**Task to complete**. Emit the data below verbatim, stripping out any pictures.

***** Source excerpt

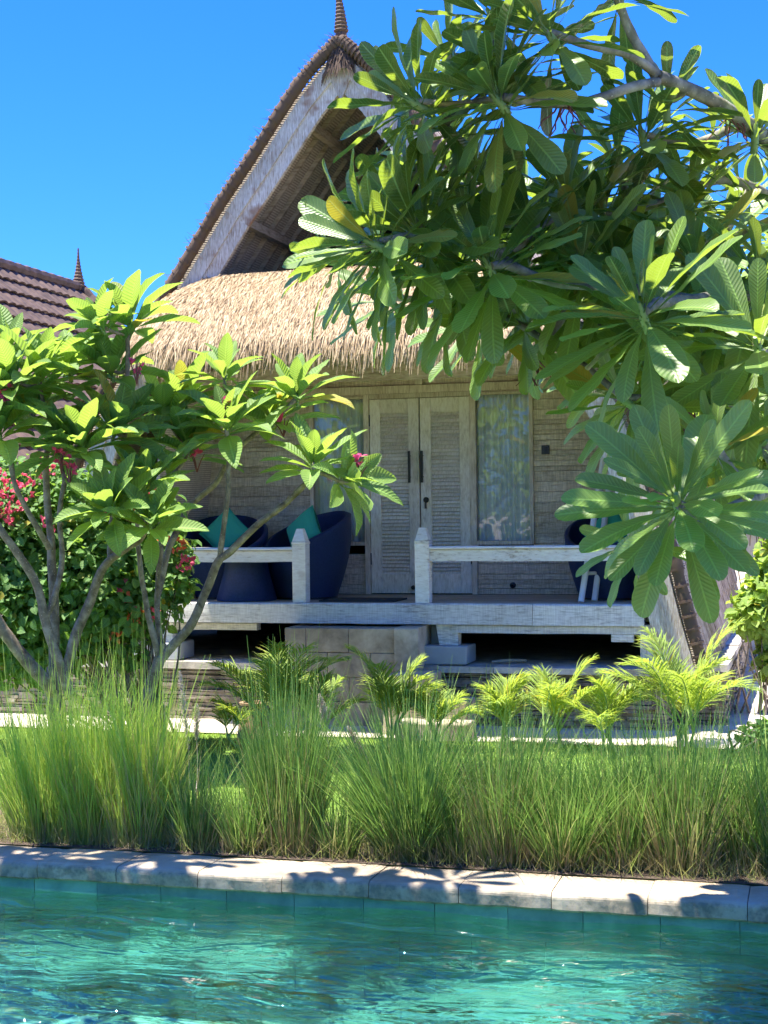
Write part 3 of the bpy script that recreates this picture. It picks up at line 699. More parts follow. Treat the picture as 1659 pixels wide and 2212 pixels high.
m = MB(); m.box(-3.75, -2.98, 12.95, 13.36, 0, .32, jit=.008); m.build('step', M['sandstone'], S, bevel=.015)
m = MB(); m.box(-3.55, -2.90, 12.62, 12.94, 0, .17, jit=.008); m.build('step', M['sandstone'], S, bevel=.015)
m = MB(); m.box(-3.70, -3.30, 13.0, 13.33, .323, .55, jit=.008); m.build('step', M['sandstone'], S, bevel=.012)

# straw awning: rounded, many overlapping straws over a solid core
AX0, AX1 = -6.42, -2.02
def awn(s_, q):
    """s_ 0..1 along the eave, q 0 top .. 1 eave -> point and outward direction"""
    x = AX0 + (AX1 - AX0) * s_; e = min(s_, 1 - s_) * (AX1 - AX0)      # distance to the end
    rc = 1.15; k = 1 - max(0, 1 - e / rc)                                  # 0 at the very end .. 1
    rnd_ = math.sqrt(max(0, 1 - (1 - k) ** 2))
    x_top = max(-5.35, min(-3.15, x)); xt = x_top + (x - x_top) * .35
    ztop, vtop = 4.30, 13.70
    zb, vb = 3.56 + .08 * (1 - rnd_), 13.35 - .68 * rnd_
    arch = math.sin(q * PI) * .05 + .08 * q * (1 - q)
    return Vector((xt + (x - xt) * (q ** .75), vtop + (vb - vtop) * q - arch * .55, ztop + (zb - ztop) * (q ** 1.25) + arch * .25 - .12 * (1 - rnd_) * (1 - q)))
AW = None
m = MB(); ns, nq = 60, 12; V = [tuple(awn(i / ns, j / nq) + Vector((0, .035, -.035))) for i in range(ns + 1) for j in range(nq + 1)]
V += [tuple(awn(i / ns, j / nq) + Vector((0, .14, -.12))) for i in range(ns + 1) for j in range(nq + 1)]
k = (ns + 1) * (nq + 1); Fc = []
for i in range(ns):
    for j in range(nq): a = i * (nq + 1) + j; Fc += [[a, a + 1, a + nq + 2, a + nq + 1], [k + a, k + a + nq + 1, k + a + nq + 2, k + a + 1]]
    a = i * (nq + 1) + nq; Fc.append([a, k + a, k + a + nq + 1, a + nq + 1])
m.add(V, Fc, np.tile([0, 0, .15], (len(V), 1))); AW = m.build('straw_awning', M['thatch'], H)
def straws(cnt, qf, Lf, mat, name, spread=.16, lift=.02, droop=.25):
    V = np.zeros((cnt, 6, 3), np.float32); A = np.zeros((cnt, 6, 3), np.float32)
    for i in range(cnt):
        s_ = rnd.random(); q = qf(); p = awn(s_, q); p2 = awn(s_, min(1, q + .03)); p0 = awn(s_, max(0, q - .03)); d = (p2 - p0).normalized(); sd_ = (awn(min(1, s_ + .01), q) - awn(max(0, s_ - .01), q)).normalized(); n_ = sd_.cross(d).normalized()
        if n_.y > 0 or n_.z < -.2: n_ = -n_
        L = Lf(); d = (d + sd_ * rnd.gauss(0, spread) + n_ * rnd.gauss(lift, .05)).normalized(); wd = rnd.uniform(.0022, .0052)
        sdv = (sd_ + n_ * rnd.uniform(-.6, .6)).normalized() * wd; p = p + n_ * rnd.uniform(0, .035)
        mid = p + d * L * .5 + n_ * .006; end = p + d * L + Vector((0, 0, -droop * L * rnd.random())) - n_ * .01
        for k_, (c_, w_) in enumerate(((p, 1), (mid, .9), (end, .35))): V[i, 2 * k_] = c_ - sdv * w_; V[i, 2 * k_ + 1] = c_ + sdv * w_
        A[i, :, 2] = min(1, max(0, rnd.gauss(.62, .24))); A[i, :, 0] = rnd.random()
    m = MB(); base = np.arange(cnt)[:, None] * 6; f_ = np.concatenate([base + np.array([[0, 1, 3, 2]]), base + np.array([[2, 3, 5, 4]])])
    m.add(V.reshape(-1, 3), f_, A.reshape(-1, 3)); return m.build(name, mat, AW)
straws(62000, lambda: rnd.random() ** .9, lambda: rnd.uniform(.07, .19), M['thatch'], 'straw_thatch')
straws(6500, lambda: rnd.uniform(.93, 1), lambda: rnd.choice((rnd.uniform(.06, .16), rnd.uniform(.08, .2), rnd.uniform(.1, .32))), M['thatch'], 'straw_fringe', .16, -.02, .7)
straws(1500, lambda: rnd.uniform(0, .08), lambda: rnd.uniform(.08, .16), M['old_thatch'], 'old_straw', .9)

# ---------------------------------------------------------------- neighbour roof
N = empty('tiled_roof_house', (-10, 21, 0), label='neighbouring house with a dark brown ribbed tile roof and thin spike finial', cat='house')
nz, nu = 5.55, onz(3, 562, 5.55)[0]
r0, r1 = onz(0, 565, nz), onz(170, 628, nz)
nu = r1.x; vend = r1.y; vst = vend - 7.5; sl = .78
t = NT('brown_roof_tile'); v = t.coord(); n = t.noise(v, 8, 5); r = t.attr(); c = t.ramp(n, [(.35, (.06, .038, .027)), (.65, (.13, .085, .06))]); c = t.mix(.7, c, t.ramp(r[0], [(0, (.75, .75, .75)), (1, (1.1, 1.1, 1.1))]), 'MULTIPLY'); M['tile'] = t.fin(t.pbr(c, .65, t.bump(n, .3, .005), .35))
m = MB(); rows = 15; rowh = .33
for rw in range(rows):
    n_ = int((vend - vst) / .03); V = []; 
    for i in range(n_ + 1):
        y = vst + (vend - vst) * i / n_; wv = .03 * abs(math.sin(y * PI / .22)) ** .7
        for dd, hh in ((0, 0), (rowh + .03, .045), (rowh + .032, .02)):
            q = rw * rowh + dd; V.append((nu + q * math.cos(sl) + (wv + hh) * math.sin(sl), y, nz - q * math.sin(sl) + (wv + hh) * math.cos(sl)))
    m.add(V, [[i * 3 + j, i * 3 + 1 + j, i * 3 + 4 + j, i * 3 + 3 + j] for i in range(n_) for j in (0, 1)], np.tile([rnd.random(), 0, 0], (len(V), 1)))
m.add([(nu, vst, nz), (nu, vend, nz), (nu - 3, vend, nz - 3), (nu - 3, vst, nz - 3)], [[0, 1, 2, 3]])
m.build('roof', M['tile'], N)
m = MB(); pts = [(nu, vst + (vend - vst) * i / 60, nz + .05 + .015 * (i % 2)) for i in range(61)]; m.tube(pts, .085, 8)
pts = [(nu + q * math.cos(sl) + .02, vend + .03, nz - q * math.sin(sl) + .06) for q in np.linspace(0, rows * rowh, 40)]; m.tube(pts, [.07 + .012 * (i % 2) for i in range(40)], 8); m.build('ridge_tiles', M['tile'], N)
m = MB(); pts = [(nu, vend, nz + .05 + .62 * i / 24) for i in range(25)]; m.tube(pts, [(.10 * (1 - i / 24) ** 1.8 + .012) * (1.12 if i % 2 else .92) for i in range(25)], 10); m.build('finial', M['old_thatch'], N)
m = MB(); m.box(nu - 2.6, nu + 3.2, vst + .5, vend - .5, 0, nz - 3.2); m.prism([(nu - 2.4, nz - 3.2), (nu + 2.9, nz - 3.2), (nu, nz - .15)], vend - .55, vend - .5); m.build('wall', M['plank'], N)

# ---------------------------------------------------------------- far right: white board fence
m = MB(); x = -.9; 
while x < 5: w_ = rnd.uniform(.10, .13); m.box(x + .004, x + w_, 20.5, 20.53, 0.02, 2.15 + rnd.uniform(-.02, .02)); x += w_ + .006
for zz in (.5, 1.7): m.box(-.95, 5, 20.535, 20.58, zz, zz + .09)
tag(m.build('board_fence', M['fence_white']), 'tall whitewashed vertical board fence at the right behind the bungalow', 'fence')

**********

**Result of the task**.
Write part 3 of the bpy script that recreates this picture. It picks up at line 699. More parts follow. Treat the picture as 1659 pixels wide and 2212 pixels high.
m = MB(); m.box(-3.75, -2.98, 12.95, 13.36, 0, .32, jit=.008); m.build('step', M['sandstone'], S, bevel=.015)
m = MB(); m.box(-3.55, -2.90, 12.62, 12.94, 0, .17, jit=.008); m.build('step', M['sandstone'], S, bevel=.015)
m = MB(); m.box(-3.70, -3.30, 13.0, 13.33, .323, .55, jit=.008); m.build('step', M['sandstone'], S, bevel=.012)

# straw awning: rounded, many overlapping straws over a solid core
AX0, AX1 = -6.42, -2.02
def awn(s_, q):
    """s_ 0..1 along the eave, q 0 top .. 1 eave -> point and outward direction"""
    x = AX0 + (AX1 - AX0) * s_; e = min(s_, 1 - s_) * (AX1 - AX0)      # distance to the end
    rc = 1.15; k = 1 - max(0, 1 - e / rc)                                  # 0 at the very end .. 1
    rnd_ = math.sqrt(max(0, 1 - (1 - k) ** 2))
    x_top = max(-5.35, min(-3.15, x)); xt = x_top + (x - x_top) * .35
    ztop, vtop = 4.30, 13.70
    zb, vb = 3.56 + .08 * (1 - rnd_), 13.35 - .68 * rnd_
    arch = math.sin(q * PI) * .05 + .08 * q * (1 - q)
    return Vector((xt + (x - xt) * (q ** .75), vtop + (vb - vtop) * q - arch * .55, ztop + (zb - ztop) * (q ** 1.25) + arch * .25 - .12 * (1 - rnd_) * (1 - q)))
AW = None
m = MB(); ns, nq = 60, 12; V = [tuple(awn(i / ns, j / nq) + Vector((0, .035, -.035))) for i in range(ns + 1) for j in range(nq + 1)]
V += [tuple(awn(i / ns, j / nq) + Vector((0, .14, -.12))) for i in range(ns + 1) for j in range(nq + 1)]
k = (ns + 1) * (nq + 1); Fc = []
for i in range(ns):
    for j in range(nq): a = i * (nq + 1) + j; Fc += [[a, a + 1, a + nq + 2, a + nq + 1], [k + a, k + a + nq + 1, k + a + nq + 2, k + a + 1]]
    a = i * (nq + 1) + nq; Fc.append([a, k + a, k + a + nq + 1, a + nq + 1])
m.add(V, Fc, np.tile([0, 0, .15], (len(V), 1))); AW = m.build('straw_awning', M['thatch'], H)
def straws(cnt, qf, Lf, mat, name, spread=.16, lift=.02, droop=.25):
    V = np.zeros((cnt, 6, 3), np.float32); A = np.zeros((cnt, 6, 3), np.float32)
    for i in range(cnt):
        s_ = rnd.random(); q = qf(); p = awn(s_, q); p2 = awn(s_, min(1, q + .03)); p0 = awn(s_, max(0, q - .03)); d = (p2 - p0).normalized(); sd_ = (awn(min(1, s_ + .01), q) - awn(max(0, s_ - .01), q)).normalized(); n_ = sd_.cross(d).normalized()
        if n_.y > 0 or n_.z < -.2: n_ = -n_
        L = Lf(); d = (d + sd_ * rnd.gauss(0, spread) + n_ * rnd.gauss(lift, .05)).normalized(); wd = rnd.uniform(.0022, .0052)
        sdv = (sd_ + n_ * rnd.uniform(-.6, .6)).normalized() * wd; p = p + n_ * rnd.uniform(0, .035)
        mid = p + d * L * .5 + n_ * .006; end = p + d * L + Vector((0, 0, -droop * L * rnd.random())) - n_ * .01
        for k_, (c_, w_) in enumerate(((p, 1), (mid, .9), (end, .35))): V[i, 2 * k_] = c_ - sdv * w_; V[i, 2 * k_ + 1] = c_ + sdv * w_
        A[i, :, 2] = min(1, max(0, rnd.gauss(.62, .24))); A[i, :, 0] = rnd.random()
    m = MB(); base = np.arange(cnt)[:, None] * 6; f_ = np.concatenate([base + np.array([[0, 1, 3, 2]]), base + np.array([[2, 3, 5, 4]])])
    m.add(V.reshape(-1, 3), f_, A.reshape(-1, 3)); return m.build(name, mat, AW)
straws(62000, lambda: rnd.random() ** .9, lambda: rnd.uniform(.07, .19), M['thatch'], 'straw_thatch')
straws(6500, lambda: rnd.uniform(.93, 1), lambda: rnd.choice((rnd.uniform(.06, .16), rnd.uniform(.08, .2), rnd.uniform(.1, .32))), M['thatch'], 'straw_fringe', .16, -.02, .7)
straws(1500, lambda: rnd.uniform(0, .08), lambda: rnd.uniform(.08, .16), M['old_thatch'], 'old_straw', .9)

# ---------------------------------------------------------------- neighbour roof
N = empty('tiled_roof_house', (-10, 21, 0), label='neighbouring house with a dark brown ribbed tile roof and thin spike finial', cat='house')
nz, nu = 5.55, onz(3, 562, 5.55)[0]
r0, r1 = onz(0, 565, nz), onz(170, 628, nz)
nu = r1.x; vend = r1.y; vst = vend - 7.5; sl = .78
t = NT('brown_roof_tile'); v = t.coord(); n = t.noise(v, 8, 5); r = t.attr(); c = t.ramp(n, [(.35, (.06, .038, .027)), (.65, (.13, .085, .06))]); c = t.mix(.7, c, t.ramp(r[0], [(0, (.75, .75, .75)), (1, (1.1, 1.1, 1.1))]), 'MULTIPLY'); M['tile'] = t.fin(t.pbr(c, .65, t.bump(n, .3, .005), .35))
m = MB(); rows = 15; rowh = .33
for rw in range(rows):
    n_ = int((vend - vst) / .03); V = []; 
    for i in range(n_ + 1):
        y = vst + (vend - vst) * i / n_; wv = .03 * abs(math.sin(y * PI / .22)) ** .7
        for dd, hh in ((0, 0), (rowh + .03, .045), (rowh + .032, .02)):
            q = rw * rowh + dd; V.append((nu + q * math.cos(sl) + (wv + hh) * math.sin(sl), y, nz - q * math.sin(sl) + (wv + hh) * math.cos(sl)))
    m.add(V, [[i * 3 + j, i * 3 + 1 + j, i * 3 + 4 + j, i * 3 + 3 + j] for i in range(n_) for j in (0, 1)], np.tile([rnd.random(), 0, 0], (len(V), 1)))
m.add([(nu, vst, nz), (nu, vend, nz), (nu - 3, vend, nz - 3), (nu - 3, vst, nz - 3)], [[0, 1, 2, 3]])
m.build('roof', M['tile'], N)
m = MB(); pts = [(nu, vst + (vend - vst) * i / 60, nz + .05 + .015 * (i % 2)) for i in range(61)]; m.tube(pts, .085, 8)
pts = [(nu + q * math.cos(sl) + .02, vend + .03, nz - q * math.sin(sl) + .06) for q in np.linspace(0, rows * rowh, 40)]; m.tube(pts, [.07 + .012 * (i % 2) for i in range(40)], 8); m.build('ridge_tiles', M['tile'], N)
m = MB(); pts = [(nu, vend, nz + .05 + .62 * i / 24) for i in range(25)]; m.tube(pts, [(.10 * (1 - i / 24) ** 1.8 + .012) * (1.12 if i % 2 else .92) for i in range(25)], 10); m.build('finial', M['old_thatch'], N)
m = MB(); m.box(nu - 2.6, nu + 3.2, vst + .5, vend - .5, 0, nz - 3.2); m.prism([(nu - 2.4, nz - 3.2), (nu + 2.9, nz - 3.2), (nu, nz - .15)], vend - .55, vend - .5); m.build('wall', M['plank'], N)

# ---------------------------------------------------------------- far right: white board fence
m = MB(); x = -.9; 
while x < 5: w_ = rnd.uniform(.10, .13); m.box(x + .004, x + w_, 20.5, 20.53, 0.02, 2.15 + rnd.uniform(-.02, .02)); x += w_ + .006
for zz in (.5, 1.7): m.box(-.95, 5, 20.535, 20.58, zz, zz + .09)
tag(m.build('board_fence', M['fence_white']), 'tall whitewashed vertical board fence at the right behind the bungalow', 'fence')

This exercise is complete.